By Marcus Gilmer in News on May 24, 2009 5:45PM

The effects of former police commander Jon Burge's arrest last fall in connection with torture charges is now being felt. On Friday, a Cook County Judge ruled that Victor Safforld, a.k.a. Cortez Brown, will get a new trial after he determined a trio of officers under Burge's command - James O'Brien, Anthony Maslanka and John Paladino - tortured Brown into confessing. If a new trial is pursued against Brown, his alleged confession will most likely not be admitted. Brown was convicted of two murders in 1990 and sentenced to death though that sentence was later commuted to life. While Brown admitted he was a gang member, he said he had been beaten into confessing, claiming, according to the Trib, "the detectives punched him, beat his legs and hands with a metal flashlight and slapped him in the head for a half hour until his will was broken."

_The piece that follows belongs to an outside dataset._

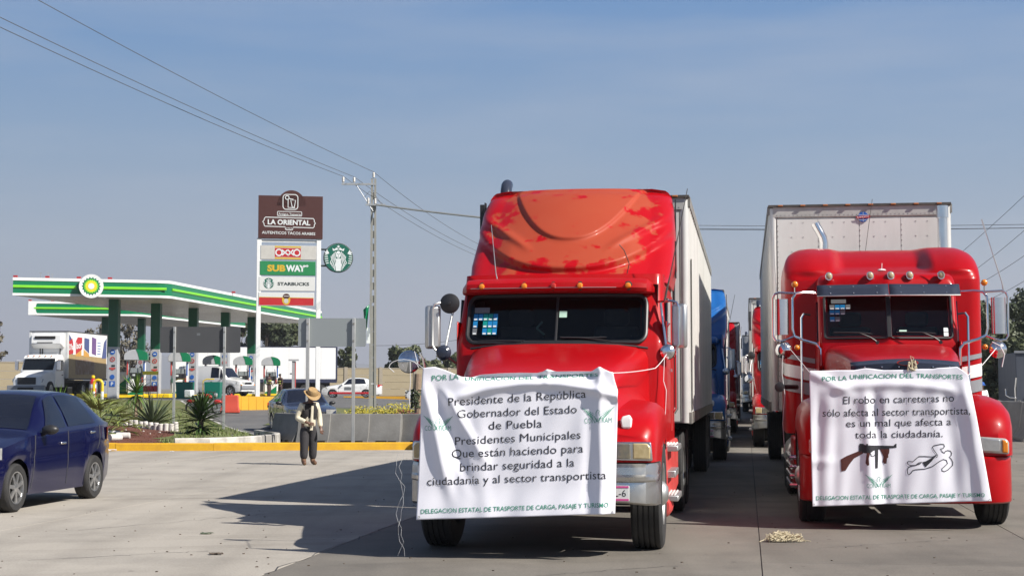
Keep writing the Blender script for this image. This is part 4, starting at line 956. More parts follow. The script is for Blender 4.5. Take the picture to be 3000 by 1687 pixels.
def semi_trailer(label, x0, x1, zb, zt, y0, y1, kind='plain', group=None):
    t = thing('semi_trailer', label, 'trailer', group=group)
    w = x1 - x0; cx = (x0 + x1) / 2
    m = MB(); m.box((cx, (y0 + y1) / 2, (zb + zt) / 2), (w - .03, y1 - y0 - .03, zt - zb)); m.build('box', 'trailer_white', t)
    # side walls of pressed panels
    for s, x in ((-1, x0), (1, x1)):
        n = int((y1 - y0) / 1.22)
        for k in range(n):
            a, b = lerp(y0 + .06, y1, k / n), lerp(y0 + .06, y1, (k + 1) / n)
            g = MB(); g.box((x, (a + b) / 2, (zb + zt) / 2), (.03, b - a - .012, zt - zb - .22)); g.build('panel', 'trailer_side', t)
        g = MB()
        for k in range(n * 4):
            y = lerp(y0 + .1, y1 - .05, k / (n * 4 - 1)); g.box((x + s * .018, y, (zb + zt) / 2), (.016, .05, zt - zb - .24))
        stuff(g.build('side_rib', 'trailer_side', t))
        g = MB(); g.box((x + s * .012, (y0 + y1) / 2, zt - .05), (.05, y1 - y0, .12)); g.build('top_rail', 'dirty_trim', t)
        g = MB(); g.box((x + s * .012, (y0 + y1) / 2, zb + .06), (.05, y1 - y0, .14)); g.build('bottom_rail', 'dirty_trim', t)
        g = MB(); g.tube([(x - s * .045, y0 + .035, zb), (x - s * .045, y0 + .035, zt - .02)], .062, 14); g.build('corner_post', 'corner_metal', t)
    # front wall of riveted sheets
    n = 4
    for k in range(n):
        a, b = lerp(x0 + .1, x1 - .1, k / n), lerp(x0 + .1, x1 - .1, (k + 1) / n)
        g = MB(); g.box(((a + b) / 2, y0 - .008, (zb + zt) / 2 - .08), (b - a - .006, .016, zt - zb - .2)); g.build('front_sheet', 'trailer_white', t)
    g = MB()
    for k in range(n):
        a, b = lerp(x0 + .1, x1 - .1, k / n), lerp(x0 + .1, x1 - .1, (k + 1) / n)
        for xx in (lerp(a, b, .02), lerp(a, b, .36), lerp(a, b, .64)):
            st = .075 if xx < lerp(a, b, .1) else .21
            z = zb + .2
            while z < zt - .2: g.box((xx, y0 - .018, z), (.012, .006, .012)); z += st
    for k in range(40): g.box((lerp(x0 + .1, x1 - .1, k / 39), y0 - .028, zt - .12), (.012, .006, .012))
    stuff(g.build('rivet', 'rivet_dark', t))
    g = MB(); g.box((cx, y0 - .012, zt - .07), (w - .08, .03, .15)); g.build('front_rail', 'rail_light', t)
    g = MB(); g.box((cx, y0 + .03, zt + .012), (w + .04, .16, .035)); g.box((cx, (y0 + y1) / 2, zt + .004), (w, y1 - y0, .02))
    for s, x in ((-1, x0), (1, x1)): g.box((x, (y0 + y1) / 2, zt + .012), (.05, y1 - y0, .035))
    g.build('roof', 'rail_black', t)
    for k in range(8):
        g = MB(); g.box((lerp(x0 + .15, x1 - .15, k / 7), y0 - .06, zt + .015), (.07, .03, .022)); g.build('marker_lamp', 'old_amber', t, bevel=.006)
    # running gear
    g = MB()
    for s in (-1, 1): g.box((cx + s * .5, (y0 + y1) / 2 + 2, zb - .12), (.12, y1 - y0 - 4.2, .2))
    for yy in (y1 - 1.0, y1 - 2.25): g.box((cx, yy, .5), (1.9, .16, .16))
    g.box((cx, y1 - .04, .62), (2.2, .08, .1)); g.box((cx - .6, y1 - .06, .9), (.1, .08, .6)); g.box((cx + .6, y1 - .06, .9), (.1, .08, .6))
    g.build('undercarriage', 'dark_frame', t)
    g = MB()
    for s in (-1, 1): g.box((cx + s * .75, y0 + 2.6, .65), (.12, .12, 1.05)); g.box((cx + s * .75, y0 + 2.6, .10), (.3, .3, .04))
    g.build('landing_leg', 'dirty_trim', t)
    for yy in (y1 - 1.0, y1 - 2.25):
        for s in (-1, 1): truck_wheel(t, cx + s * .86, yy, .50, .26, s, dual=True)
    for s in (-1, 1):
        g = MB(); g.box((cx + s * .86, y1 - .35, .62), (.62, .02, .75)); g.build('mud_flap', 'black_plastic', t)
    return t

def place(o, fr, z=0): o.location = fr.world(0, 0, z); o.rotation_euler = (0, 0, -YAW)

truckA = red_truck_a('red semi truck with a faded orange-patched roof fairing behind the left banner'); place(truckA, LF)
trailA = semi_trailer('white semi trailer coupled behind the red truck with the faded fairing', -1.12, 1.23, 1.1, 3.88, 4.28, 16.4); place(trailA, LF)
truckB = red_truck_b('clean red semi truck with a smoked visor and five roof lamps behind the right banner'); place(truckB, RF)
trailB = semi_trailer('riveted white semi trailer coupled behind the clean red truck with five roof lamps', -1.37, 1.17, 1.2, 4.15, 4.5, 18.2); place(trailB, RF)
# brand plate on the right trailer's front
g = Print()
lo = MB(); lo.lathe([(.001, -.012), (.072, -.012), (.075, 0)], (-.044, 4.478, 3.99), 'y', 32); badge = lo.build('trailer_badge', 'picto_blue', trailB)
bp_ = lambda y: (lambda u, v: Vector((-.044 + u * .58, y, 3.99 - v * .58)))
fn = bp_(4.462)
g = Print()
for yv in (-.06, .06): g.stroke([(.12 * math.cos(a) , yv + .018 * math.sin(a)) for a in [math.pi * k / 10 for k in range(11)]], .008)
g.stroke([(0, -.12), (0, .12)], .008); g.build('globe_lines', 'sticker_white', fn, badge)
Print().poly([(-.17, -.012), (.165, -.035), (.18, .005), (.15, .03), (-.15, .045), (-.18, .01)]).build('badge_ribbon', 'sign_red', bp_(4.459), badge)
Print().text('UTILITY', (-.145, .028), (.145, .012), .034, bold=.02).build('lettering', 'sticker_white', bp_(4.456), badge)
# black lining strip and marking tape on the left trailer's side near the front
tp = MB(); tp.box((1.262, 4.7, 2.2), (.01, .05, 1.9)); tp.build('side_tape', 'rail_black', trailA)

# ------------------------------------------------------------------ the queue behind
BLUE = {'red_paint': 'blue_paint', 'fairing_paint': 'blue_paint', 'hood_paint': 'blue_paint', 'red_dull': 'blue_paint'}
GREY = {'red_paint': 'grey_cab', 'fairing_paint': 'grey_cab', 'hood_paint': 'grey_cab', 'red_dull': 'grey_cab'}
NEWRED = {'fairing_paint': 'red_paint_clean', 'hood_paint': 'red_paint_clean', 'red_paint': 'red_paint_clean'}
def queue(fr, yl, remap, label, tlabel, src=None, tsrc=None, gz=0, dx=0, tdx=0):
    o = copy_tree(src or truckA, remap=remap); o['label'] = label; o.location = fr.world(dx, yl, gz)
    o2 = copy_tree(tsrc or trailA); o2['label'] = tlabel; o2.location = fr.world(dx + tdx, yl, gz)
    return o, o2
def lane_z(fr, yl): 
    p = fr.world(0, yl + 4); return terrain(p.x, p.y)
# ================================================================== the queue of trucks
blue, blue_t = queue(LF, 18.9, BLUE, 'blue semi truck next in line behind the left white trailer', 'white semi trailer coupled behind the blue truck', dx=.36, tdx=-.2)
red3, red3_t = queue(LF, 38.5, NEWRED, 'red semi truck far back, following the blue truck', 'white semi trailer behind the red truck that follows the blue truck', gz=lane_z(LF, 38.5), dx=.45)
q4, q4_t = queue(LF, 63, GREY, 'grey semi truck far back at the end of the left queue', 'pale grey semi trailer farthest back in the left queue', gz=lane_z(LF, 63), dx=2.9)
red2, red2_t = queue(RF, 23.6, NEWRED, 'red semi truck next in line behind the riveted white trailer', 'white semi trailer coupled behind the second red truck of the right lane', gz=0, dx=-.42, tsrc=trailB, tdx=.18)
q5, q5_t = queue(RF, 46, NEWRED, 'red semi truck far back in the right queue', 'white semi trailer far back in the right queue', gz=lane_z(RF, 46), dx=-.3)
for o in (trailA, trailB, blue_t, red3_t, q4_t, red2_t, q5_t): o['group'] = 'white semi trailers in the two queues'
for o in (truckA, truckB, blue, red3, q4, red2, q5): o['group'] = 'semi trucks queued in two lanes'

# ================================================================== banners
def banner(name, label, fr, yl, org, k, xl, xr, top, bot, fold):
    """cloth sheet: px-like coordinates on the sheet map to the plane across the truck's nose, folds push it in and out"""
    fx, fy, s = org
    def at(u, v, off=0):
        p = fr.loc(fx + u / s, fy + v / s, yl); p.y += fold(u, v) * .66 - off
        return fr.world(p.x, p.y, p.z)
    m = MB(); rows = []
    n, r = 150, 110
    for j in range(r + 1):
        b = j / r; row = []
        for i in range(n + 1):
            a = i / n; u = lerp(pl(xl, b), pl(xr, b), a); ut = lerp(xl[0][1], xr[0][1], a); ub = lerp(xl[-1][1], xr[-1][1], a)
            row.append(at(u, lerp(pl(top, ut), pl(bot, ub), b)))
        rows.append(row)
    m.grid(rows); o = m.build(name, 'banner_cloth', None, smooth=180, fix=False)
    so = o.modifiers.new('thickness', 'SOLIDIFY'); so.thickness = .0015; so.offset = 1
    tag(o, label, 'banner', 'protest banners tied across truck fronts')
    return o, (lambda u, v: at(u, v, .0035)), at
def gs(x, c, w): return math.exp(-((x - c) / w) ** 2)
def foldA(u, v):
    t = v / 1400; d = .0
    # corner creases fanning from the tie points
    line = lambda u0, v0, u1, v1: ((u - u0) * (v1 - v0) - (v - v0) * (u1 - u0)) / math.hypot(u1 - u0, v1 - v0)
    d += -.055 * gs(line(120, 200, 330, 1150), 0, 55) * sstep(140, 420, v) * sstep(1350, 900, v)
    d += .040 * gs(line(180, 200, 470, 1000), 0, 50) * sstep(180, 420, v) * sstep(1250, 800, v)
    d += -.035 * gs(line(230, 190, 640, 900), 0, 40) * sstep(240, 420, v) * sstep(1000, 700, v)
    d += -.050 * gs(v, 250 - .10 * (u - 900) + .00025 * (u - 900) ** 2, 42) * sstep(250, 480, u)     # sag under the top edge
    d += .06 * gs(v, 180 - .02 * (u - 900), 32) * sstep(380, 560, u) * sstep(1700, 1450, u)
    d += -.035 * gs(u, 1615 + 10 * t, 40) * sstep(160, 300, v)
    d += .018 * gs(u, 1530 - 20 * t, 45) * sstep(250, 500, v)
    d += .035 * sstep(1660, 1760, u) * sstep(100, 500, v)
    d += -.016 * gs(u, 560 + 90 * t, 70) * sstep(300, 700, v) - .012 * gs(u, 1000 - 60 * t, 90) * sstep(400, 900, v)
    d += -.04 * gs(u, 1165, 30) * gs(v, 150, 70) - .04 * gs(u, 1610, 30) * gs(v, 140, 80)
    d += .010 * math.sin(u / 95 + 1.3 * math.sin(v / 240)) * t + .006 * math.sin(u / 47 + v / 160)
    d += -.03 * sstep(1100, 1390, v)
    return d
topA = [(60, 110), (105, 112), (150, 104), (215, 98), (300, 125), (440, 183), (520, 188), (600, 166), (760, 155), (930, 150), (1080, 152), (1130, 140), (1170, 119), (1205, 128), (1240, 140), (1400, 138), (1540, 138), (1580, 115), (1615, 96), (1650, 118), (1700, 140), (1770, 152)]
bA, prA, atA = banner('protest_banner', 'left white protest banner with seven lines of slanting black lettering', LF, -1.28, (1200, 1040, 2.8985), 1, [(0, 112), (.12, 104), (1, 60)], [(0, 1728), (.06, 1742), (.13, 1768), (1, 1745)], topA, [(60, 1395), (1745, 1345)], foldA)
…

Circuit Judge Clayton J. Crane noted that the trio used their 5th Amendment rights to duck testifying in the original trial. But Crane had the benefit of reviewing the disciplinary history of all three. Said Crane, "... I have a more complete history of the behavior of these detectives. That evidence is staggering. That evidence is damning." Brown's attorney, Locke Bowman, said, "When you have confessions extorted from individuals by terror and physical abuse, you corrupt the system and you make it impossible to sort the guilty from the innocent." It's not know yet whether or not the attorney general's office will seek a new trial against Brown.